Por outro lado, a maior parte dos cerca de R$ 30 bilhões para a finalização viria de financiamento privado. Menos de 10% viriam dos sócios da Eletronuclear (União e Eletrobras, privatizada em 2022). Para os cofres públicos, a conta ficaria em R$ 1,6 bilhão, segundo Lycurgo.

Tarifa elevada

Críticos do projeto chamam a atenção para o fato de que, na solução apresentada, ainda que diluído num prazo longuíssimo, o custo será pago por todos os consumidores, na conta de luz.

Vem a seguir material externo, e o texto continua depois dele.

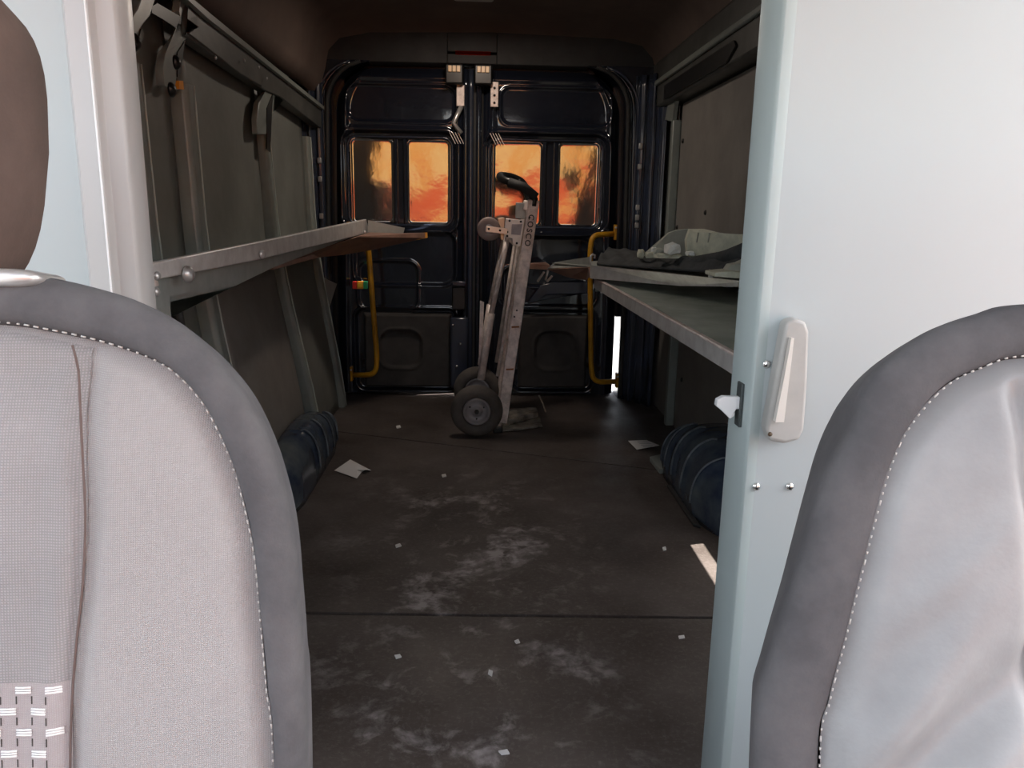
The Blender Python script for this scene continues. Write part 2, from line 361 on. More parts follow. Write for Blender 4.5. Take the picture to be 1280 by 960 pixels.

Cláudio Frischtak, sócio da Inter.B Consultoria, acha que seria mais transparente o Tesouro arcar com os custos para cobrir as perdas e privatizar a Eletronuclear. Essa hipótese, porém, exigiria uma emenda à Constituição, que atualmente veda a participação privada na geração nuclear.

Para Edvaldo Santana, ex-diretor da Agência Nacional de Energia Elétrica (Aneel), a tarifa ficaria alta demais:

— A usina contribuirá muito pouco e custará muito caro. Só os custos adicionais seriam muito maiores do que se a energia equivalente fosse comprada de eólica ou solar.